Every year, teachers receive an abundance of reading data.
- Benchmark scores arrive.
- State assessment reports are released.
- Running records are completed.
- Progress monitoring data is collected.
- Spreadsheets are filled with numbers, percentages, and performance levels.
- Yet many teachers find themselves asking the same question:
Now what?
The reality is that data by itself does not improve reading achievement.
- A spreadsheet has never taught a child to decode a multisyllabic word.
- A benchmark score has never improved fluency.
- A state assessment report has never strengthened comprehension.
Instruction improves reading achievement.
Data simply helps us determine where instruction should begin.
The Problem Isn't a Lack of Data
Most educators are not suffering from a shortage of information.
In fact, many teachers have access to more student data than ever before.
The challenge is knowing how to organize that information, identify patterns, and determine the next instructional step.
Too often, data meetings focus on scores rather than skills.
We discuss whether students are proficient, approaching proficiency, or below grade level.
But those labels do not tell us what students need.
To impact growth, we must move beyond the score and identify the underlying skill gap.
Looking Beyond the Numbers
Imagine two students who both scored below proficiency on a reading assessment.

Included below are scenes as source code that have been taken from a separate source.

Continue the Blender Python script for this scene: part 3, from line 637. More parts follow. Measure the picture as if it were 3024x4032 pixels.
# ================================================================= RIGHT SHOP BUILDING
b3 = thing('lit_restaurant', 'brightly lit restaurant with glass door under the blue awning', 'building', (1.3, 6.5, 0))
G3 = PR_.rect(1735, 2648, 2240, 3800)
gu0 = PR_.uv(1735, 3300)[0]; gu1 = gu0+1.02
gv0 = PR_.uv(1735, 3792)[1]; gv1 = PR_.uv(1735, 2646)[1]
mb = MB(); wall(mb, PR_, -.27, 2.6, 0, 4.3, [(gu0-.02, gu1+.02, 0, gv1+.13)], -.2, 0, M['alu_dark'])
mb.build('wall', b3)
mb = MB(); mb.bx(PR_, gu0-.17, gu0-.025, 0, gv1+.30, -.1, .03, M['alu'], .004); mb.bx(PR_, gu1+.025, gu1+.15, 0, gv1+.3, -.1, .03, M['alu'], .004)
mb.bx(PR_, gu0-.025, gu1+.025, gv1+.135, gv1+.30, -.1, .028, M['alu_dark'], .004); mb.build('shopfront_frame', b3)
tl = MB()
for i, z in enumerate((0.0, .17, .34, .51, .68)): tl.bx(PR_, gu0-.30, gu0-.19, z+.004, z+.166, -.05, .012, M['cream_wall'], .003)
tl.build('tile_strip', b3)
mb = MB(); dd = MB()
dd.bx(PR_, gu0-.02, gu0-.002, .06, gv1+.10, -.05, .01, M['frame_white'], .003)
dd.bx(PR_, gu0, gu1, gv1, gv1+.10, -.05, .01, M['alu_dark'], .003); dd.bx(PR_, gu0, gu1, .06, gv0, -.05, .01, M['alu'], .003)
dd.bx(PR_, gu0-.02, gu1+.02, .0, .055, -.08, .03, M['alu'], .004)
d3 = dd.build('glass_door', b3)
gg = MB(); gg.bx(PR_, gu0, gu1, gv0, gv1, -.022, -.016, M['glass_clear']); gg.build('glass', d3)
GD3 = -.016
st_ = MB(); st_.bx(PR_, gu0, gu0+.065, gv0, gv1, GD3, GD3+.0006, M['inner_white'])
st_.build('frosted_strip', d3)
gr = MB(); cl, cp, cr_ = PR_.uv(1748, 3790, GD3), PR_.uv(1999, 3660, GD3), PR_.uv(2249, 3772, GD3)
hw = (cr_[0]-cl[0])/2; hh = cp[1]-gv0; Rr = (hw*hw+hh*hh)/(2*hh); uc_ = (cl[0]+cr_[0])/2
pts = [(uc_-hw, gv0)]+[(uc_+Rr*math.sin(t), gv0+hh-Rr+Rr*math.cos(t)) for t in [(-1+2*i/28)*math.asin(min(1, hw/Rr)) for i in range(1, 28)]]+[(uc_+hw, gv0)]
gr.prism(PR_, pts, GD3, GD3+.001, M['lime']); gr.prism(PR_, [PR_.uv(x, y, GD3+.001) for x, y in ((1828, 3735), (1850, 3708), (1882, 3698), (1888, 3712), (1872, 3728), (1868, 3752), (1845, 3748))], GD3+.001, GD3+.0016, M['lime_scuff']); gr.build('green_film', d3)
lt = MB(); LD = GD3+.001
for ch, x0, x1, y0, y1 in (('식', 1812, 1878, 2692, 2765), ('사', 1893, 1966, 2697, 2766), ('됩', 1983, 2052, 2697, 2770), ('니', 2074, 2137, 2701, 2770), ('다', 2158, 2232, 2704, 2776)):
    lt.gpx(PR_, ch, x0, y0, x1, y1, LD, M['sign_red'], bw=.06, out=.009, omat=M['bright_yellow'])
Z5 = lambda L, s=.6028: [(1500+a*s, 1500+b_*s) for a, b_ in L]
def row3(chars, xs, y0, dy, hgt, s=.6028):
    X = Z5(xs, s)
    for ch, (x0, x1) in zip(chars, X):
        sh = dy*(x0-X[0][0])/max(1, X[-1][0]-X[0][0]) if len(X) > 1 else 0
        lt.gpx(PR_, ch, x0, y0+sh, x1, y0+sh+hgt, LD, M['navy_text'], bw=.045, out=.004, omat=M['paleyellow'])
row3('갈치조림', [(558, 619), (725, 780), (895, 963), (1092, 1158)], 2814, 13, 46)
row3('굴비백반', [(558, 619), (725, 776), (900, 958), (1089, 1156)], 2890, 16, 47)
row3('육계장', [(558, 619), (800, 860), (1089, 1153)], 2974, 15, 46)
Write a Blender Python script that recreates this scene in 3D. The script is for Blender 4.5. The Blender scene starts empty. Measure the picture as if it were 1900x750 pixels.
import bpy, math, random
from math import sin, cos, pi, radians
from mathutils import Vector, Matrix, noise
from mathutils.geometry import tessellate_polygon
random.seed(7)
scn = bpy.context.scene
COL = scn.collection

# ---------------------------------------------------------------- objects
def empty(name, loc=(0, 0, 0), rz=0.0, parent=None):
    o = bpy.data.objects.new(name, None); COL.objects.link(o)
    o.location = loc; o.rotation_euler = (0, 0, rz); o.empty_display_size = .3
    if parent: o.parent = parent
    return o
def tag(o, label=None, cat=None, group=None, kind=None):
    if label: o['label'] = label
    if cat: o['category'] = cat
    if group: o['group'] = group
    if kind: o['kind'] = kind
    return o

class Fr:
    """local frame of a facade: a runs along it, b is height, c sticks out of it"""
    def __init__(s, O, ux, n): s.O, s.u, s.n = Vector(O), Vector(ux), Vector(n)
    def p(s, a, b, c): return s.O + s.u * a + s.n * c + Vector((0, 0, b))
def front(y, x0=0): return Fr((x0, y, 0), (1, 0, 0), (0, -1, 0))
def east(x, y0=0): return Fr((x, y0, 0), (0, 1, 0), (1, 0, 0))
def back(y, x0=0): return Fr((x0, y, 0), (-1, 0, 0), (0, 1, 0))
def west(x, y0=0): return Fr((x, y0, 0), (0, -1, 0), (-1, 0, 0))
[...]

At first glance, they appear to have the same need.
A deeper look tells a different story.
One student struggles to decode unfamiliar words.

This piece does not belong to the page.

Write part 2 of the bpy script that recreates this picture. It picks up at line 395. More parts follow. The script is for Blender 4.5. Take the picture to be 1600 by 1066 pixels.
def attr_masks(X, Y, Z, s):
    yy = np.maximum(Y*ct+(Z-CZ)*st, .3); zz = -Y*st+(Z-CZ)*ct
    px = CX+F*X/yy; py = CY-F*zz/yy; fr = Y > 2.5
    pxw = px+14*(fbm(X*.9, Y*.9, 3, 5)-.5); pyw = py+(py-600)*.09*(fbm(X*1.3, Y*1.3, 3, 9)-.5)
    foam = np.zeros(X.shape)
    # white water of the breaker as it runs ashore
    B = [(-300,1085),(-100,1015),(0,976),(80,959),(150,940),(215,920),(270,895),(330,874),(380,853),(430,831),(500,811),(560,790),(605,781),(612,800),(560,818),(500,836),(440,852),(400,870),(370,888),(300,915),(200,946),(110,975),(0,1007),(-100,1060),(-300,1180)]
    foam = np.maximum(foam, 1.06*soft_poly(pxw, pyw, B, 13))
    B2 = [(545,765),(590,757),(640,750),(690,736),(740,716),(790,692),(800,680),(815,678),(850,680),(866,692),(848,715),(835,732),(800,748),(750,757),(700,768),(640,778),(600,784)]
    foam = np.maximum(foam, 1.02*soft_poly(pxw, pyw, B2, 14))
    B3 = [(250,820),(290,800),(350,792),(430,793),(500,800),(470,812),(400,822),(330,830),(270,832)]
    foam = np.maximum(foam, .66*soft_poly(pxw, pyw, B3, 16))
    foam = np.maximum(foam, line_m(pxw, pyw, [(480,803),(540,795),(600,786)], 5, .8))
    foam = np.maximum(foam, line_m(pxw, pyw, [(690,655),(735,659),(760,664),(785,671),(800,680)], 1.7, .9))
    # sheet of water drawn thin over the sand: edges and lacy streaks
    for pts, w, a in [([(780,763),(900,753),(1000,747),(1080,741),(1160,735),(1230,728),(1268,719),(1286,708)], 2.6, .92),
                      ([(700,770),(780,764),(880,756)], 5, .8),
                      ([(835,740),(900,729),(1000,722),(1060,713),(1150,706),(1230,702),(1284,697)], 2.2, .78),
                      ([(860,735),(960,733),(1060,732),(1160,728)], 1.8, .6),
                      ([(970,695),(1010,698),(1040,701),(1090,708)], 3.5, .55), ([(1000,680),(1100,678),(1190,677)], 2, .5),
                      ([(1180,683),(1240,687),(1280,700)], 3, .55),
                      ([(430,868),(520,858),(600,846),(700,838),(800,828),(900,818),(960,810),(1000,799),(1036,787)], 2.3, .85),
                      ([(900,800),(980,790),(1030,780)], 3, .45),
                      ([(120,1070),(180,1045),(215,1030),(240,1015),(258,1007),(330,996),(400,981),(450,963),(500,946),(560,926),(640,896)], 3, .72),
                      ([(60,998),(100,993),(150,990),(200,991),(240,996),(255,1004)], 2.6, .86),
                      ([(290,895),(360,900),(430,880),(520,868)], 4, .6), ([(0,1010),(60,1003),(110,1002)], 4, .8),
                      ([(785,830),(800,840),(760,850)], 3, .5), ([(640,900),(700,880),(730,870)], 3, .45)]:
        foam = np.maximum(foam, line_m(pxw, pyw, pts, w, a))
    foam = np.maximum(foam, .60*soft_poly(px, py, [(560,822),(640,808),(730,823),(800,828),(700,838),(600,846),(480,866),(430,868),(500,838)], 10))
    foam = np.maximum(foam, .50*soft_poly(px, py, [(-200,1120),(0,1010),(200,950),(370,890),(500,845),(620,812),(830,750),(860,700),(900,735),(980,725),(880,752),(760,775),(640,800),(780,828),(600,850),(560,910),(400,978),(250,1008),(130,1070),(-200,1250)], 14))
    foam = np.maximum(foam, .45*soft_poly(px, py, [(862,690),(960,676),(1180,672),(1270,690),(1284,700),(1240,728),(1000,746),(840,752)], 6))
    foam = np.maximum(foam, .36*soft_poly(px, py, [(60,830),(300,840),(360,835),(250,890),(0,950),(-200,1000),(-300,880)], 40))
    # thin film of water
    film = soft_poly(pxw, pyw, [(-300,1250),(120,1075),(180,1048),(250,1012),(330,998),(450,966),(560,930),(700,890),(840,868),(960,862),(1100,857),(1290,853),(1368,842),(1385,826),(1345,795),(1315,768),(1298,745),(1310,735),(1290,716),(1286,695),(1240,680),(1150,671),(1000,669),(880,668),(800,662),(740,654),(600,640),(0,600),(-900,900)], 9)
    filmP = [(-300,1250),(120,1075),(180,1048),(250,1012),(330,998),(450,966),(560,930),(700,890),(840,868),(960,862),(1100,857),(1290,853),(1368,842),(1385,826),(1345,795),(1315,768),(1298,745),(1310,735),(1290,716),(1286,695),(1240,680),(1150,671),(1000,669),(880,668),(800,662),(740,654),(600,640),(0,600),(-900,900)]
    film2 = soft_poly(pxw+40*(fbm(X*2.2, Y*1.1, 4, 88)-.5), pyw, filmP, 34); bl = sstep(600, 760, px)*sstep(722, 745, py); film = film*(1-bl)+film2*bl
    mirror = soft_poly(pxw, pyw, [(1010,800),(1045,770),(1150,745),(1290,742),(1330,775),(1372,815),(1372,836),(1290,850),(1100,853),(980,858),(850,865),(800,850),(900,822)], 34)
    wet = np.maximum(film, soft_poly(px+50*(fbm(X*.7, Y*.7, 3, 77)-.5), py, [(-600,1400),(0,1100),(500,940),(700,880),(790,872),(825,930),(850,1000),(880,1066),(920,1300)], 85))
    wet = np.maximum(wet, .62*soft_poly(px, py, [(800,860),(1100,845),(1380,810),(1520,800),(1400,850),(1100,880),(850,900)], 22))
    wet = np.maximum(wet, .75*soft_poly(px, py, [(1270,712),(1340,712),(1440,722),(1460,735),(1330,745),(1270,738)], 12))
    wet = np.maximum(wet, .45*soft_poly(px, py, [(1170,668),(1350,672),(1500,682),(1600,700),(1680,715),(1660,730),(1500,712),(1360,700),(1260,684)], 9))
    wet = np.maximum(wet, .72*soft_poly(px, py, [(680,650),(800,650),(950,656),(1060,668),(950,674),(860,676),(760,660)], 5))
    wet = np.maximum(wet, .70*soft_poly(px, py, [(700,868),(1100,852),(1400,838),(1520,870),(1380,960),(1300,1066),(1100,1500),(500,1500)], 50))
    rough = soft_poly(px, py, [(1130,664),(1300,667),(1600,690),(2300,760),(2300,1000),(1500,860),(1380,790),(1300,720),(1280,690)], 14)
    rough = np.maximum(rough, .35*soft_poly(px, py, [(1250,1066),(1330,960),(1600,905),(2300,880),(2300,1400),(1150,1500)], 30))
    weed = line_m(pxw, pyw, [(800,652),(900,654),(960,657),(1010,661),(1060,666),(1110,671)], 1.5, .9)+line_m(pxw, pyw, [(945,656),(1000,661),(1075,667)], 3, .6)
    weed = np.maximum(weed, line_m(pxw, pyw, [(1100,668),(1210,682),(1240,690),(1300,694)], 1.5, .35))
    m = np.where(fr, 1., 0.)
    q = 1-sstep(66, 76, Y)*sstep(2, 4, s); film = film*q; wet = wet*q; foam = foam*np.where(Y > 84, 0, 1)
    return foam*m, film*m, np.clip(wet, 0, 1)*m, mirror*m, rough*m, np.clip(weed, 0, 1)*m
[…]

The other reads accurately but lacks the vocabulary needed to understand complex texts.
Their scores may be similar.
Their instructional needs are not.
When we focus only on the number, we miss the opportunity to provide targeted instruction.
The Questions That Matter
Instead of asking:
- What score did the student earn?
- What proficiency level are they on?
Consider asking:
- What skill is breaking down?
- What patterns do I notice?
- What evidence supports that conclusion?

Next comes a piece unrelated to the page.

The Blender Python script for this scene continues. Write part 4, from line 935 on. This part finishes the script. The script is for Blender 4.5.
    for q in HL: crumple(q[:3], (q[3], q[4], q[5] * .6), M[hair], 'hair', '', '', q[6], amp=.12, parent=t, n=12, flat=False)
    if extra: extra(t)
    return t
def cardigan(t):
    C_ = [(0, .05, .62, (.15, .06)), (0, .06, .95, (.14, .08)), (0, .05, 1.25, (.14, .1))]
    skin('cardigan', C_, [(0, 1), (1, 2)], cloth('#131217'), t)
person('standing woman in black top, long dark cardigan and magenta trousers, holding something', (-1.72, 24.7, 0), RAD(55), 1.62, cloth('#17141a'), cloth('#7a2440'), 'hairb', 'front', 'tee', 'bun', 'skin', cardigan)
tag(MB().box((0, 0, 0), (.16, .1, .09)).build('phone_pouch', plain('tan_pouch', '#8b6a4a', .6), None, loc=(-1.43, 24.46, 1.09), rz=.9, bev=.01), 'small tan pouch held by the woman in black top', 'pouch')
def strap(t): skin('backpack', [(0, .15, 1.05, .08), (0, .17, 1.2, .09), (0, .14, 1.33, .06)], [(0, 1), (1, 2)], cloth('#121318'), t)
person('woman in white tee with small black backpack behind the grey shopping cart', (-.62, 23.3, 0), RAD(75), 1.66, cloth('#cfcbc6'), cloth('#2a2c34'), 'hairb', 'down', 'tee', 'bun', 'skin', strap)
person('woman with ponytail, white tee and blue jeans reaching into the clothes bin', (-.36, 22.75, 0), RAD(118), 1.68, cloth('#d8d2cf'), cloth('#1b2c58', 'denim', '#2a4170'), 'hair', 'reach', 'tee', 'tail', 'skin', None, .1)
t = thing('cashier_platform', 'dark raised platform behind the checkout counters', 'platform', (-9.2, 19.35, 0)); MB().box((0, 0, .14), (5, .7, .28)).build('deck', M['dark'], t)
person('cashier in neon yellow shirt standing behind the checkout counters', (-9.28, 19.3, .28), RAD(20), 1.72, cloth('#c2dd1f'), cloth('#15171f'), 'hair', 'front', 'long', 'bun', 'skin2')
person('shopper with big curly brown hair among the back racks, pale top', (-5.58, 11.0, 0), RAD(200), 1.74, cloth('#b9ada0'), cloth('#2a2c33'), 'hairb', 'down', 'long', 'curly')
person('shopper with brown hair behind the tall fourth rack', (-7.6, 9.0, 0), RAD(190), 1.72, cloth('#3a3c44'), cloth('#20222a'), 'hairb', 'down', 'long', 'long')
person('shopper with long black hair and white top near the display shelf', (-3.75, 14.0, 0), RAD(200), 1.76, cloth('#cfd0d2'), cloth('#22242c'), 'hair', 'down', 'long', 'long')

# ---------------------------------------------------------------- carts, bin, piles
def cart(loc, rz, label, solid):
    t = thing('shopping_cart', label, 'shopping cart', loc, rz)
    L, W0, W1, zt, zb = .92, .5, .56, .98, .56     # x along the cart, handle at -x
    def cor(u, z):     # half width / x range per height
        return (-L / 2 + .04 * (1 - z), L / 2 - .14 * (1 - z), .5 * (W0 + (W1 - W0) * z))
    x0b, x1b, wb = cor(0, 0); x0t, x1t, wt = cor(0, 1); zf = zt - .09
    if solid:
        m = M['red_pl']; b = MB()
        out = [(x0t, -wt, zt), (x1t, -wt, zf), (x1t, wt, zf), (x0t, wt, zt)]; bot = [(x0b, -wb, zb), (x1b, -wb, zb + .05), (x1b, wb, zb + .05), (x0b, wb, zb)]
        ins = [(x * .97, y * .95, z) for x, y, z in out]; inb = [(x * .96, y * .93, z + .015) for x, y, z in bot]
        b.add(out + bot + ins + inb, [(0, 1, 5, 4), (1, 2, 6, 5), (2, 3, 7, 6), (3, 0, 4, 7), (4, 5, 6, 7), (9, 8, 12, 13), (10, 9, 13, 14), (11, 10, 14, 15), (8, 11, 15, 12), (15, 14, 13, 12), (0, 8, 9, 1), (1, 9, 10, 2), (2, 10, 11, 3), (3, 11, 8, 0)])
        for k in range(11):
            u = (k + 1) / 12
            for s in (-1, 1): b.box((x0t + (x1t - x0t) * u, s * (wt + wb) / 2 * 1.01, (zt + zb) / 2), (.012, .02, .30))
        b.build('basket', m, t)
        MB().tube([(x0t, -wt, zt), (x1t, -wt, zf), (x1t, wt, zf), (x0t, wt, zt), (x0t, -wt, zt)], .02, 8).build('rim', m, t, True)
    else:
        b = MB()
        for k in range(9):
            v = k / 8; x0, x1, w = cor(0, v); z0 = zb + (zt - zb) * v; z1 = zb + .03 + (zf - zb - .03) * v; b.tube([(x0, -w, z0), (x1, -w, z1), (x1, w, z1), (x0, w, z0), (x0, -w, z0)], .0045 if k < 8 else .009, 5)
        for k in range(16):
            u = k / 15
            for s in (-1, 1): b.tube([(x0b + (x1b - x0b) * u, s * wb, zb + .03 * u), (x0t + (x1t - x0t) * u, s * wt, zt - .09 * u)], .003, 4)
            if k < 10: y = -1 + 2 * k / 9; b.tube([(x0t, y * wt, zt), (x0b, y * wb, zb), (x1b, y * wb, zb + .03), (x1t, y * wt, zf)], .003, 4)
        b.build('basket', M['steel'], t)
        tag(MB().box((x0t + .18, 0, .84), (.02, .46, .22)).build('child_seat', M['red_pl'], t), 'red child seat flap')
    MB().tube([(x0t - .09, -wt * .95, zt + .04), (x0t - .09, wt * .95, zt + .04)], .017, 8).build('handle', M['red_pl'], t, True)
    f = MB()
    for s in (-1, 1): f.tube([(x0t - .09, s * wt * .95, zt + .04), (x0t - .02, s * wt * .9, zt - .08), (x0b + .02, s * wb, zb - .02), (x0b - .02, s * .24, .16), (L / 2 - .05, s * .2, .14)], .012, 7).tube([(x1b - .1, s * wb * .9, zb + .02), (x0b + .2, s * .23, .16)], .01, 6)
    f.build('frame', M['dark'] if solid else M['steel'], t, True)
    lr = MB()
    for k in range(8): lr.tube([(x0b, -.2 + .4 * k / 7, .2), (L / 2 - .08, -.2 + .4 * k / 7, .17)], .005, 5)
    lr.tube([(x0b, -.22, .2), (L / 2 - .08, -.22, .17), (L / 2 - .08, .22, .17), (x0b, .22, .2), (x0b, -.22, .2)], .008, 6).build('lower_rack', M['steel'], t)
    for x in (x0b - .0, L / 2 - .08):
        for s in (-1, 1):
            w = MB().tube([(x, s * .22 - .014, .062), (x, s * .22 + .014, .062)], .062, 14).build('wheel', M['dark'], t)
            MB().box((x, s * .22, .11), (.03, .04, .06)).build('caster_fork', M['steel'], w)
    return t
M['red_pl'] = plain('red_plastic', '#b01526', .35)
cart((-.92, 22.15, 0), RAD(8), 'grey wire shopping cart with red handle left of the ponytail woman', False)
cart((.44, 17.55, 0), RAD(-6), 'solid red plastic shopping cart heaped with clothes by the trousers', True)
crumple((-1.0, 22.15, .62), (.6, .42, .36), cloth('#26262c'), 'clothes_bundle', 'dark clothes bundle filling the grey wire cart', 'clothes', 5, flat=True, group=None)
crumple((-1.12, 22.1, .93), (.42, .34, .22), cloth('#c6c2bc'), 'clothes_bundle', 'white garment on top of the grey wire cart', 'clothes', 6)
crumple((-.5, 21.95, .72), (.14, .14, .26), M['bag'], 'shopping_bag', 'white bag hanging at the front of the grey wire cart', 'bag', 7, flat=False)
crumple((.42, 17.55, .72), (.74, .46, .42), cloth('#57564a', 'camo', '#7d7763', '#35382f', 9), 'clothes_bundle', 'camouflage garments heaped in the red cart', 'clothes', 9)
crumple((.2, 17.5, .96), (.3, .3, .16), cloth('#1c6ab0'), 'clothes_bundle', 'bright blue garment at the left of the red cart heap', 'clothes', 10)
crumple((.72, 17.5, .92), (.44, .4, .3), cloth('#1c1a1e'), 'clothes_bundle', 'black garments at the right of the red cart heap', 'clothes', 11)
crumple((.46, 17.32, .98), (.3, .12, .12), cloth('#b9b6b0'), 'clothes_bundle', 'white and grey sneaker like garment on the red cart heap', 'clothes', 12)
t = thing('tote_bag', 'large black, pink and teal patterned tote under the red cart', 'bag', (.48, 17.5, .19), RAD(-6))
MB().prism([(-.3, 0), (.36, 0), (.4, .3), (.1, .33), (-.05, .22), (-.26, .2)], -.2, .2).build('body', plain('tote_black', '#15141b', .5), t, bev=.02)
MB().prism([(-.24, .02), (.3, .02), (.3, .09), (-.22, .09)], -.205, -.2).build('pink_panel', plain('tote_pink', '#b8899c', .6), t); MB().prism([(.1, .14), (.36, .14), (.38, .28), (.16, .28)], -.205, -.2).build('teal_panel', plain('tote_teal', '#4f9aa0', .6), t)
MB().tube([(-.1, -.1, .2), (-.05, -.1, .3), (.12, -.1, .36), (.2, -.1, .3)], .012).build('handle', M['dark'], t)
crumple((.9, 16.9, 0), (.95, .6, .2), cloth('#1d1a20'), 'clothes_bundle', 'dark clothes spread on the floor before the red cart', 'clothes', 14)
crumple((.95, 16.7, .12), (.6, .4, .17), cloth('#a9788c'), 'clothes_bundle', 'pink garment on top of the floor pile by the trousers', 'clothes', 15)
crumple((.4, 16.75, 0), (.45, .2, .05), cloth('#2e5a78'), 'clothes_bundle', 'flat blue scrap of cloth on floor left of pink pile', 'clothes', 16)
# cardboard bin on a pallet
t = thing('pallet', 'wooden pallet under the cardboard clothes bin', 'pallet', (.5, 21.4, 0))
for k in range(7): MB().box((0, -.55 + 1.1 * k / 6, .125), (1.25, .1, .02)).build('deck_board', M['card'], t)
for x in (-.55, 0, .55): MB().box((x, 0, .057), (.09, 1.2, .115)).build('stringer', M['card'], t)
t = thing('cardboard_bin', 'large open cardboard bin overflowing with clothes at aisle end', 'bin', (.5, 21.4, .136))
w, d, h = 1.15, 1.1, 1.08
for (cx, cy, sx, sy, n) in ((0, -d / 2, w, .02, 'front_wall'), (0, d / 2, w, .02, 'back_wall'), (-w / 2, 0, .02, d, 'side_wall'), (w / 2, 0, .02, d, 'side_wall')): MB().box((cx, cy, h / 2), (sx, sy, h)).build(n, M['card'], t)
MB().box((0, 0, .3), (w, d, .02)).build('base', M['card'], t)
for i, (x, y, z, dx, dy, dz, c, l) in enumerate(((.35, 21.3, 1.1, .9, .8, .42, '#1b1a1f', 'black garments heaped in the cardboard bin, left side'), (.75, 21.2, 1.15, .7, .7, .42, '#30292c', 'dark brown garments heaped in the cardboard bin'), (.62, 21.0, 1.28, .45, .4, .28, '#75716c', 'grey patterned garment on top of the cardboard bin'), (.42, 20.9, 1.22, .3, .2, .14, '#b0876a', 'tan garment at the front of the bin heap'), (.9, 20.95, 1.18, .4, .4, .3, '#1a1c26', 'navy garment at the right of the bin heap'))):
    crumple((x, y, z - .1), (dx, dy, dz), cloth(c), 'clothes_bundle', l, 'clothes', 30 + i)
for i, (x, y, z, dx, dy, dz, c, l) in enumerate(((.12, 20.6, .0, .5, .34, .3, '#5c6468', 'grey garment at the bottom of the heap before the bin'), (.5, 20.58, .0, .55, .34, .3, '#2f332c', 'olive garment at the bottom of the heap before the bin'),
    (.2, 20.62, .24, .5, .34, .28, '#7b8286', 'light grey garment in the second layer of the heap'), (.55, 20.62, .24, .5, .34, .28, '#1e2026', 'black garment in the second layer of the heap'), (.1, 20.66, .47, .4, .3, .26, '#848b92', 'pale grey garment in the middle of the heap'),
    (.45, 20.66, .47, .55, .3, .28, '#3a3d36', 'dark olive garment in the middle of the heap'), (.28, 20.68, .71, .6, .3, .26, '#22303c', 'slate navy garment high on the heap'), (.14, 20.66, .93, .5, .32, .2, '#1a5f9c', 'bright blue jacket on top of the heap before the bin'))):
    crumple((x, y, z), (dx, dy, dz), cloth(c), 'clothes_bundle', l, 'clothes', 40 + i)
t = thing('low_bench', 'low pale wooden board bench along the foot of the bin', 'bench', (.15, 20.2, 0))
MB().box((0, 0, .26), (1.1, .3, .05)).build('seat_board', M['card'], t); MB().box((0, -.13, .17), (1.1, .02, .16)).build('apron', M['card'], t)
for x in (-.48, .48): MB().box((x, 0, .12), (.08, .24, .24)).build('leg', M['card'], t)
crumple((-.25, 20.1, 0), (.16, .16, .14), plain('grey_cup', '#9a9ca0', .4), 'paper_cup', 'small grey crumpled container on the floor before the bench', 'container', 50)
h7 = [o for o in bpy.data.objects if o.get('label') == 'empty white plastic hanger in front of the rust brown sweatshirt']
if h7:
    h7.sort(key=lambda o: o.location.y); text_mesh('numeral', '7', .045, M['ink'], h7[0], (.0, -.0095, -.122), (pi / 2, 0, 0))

- What does the student need next?
Those questions move us from collecting data to using data.
Turning Data Into Action
The purpose of data collection is not documentation.
The purpose of data collection is decision-making.
Every piece of information should help answer one question:
What instructional move will help this student grow?
When teachers begin using data to guide small groups, conferring, text selection, and instructional planning, reading growth becomes more intentional and measurable.
Because data is not the destination.
It is the starting point.
Reflection Question
Think about the data you currently have for your students.
Are you looking at scores?
Or are you looking for patterns that reveal what students need next?
If you can answer that question, you're already moving from data collection to responsive instruction.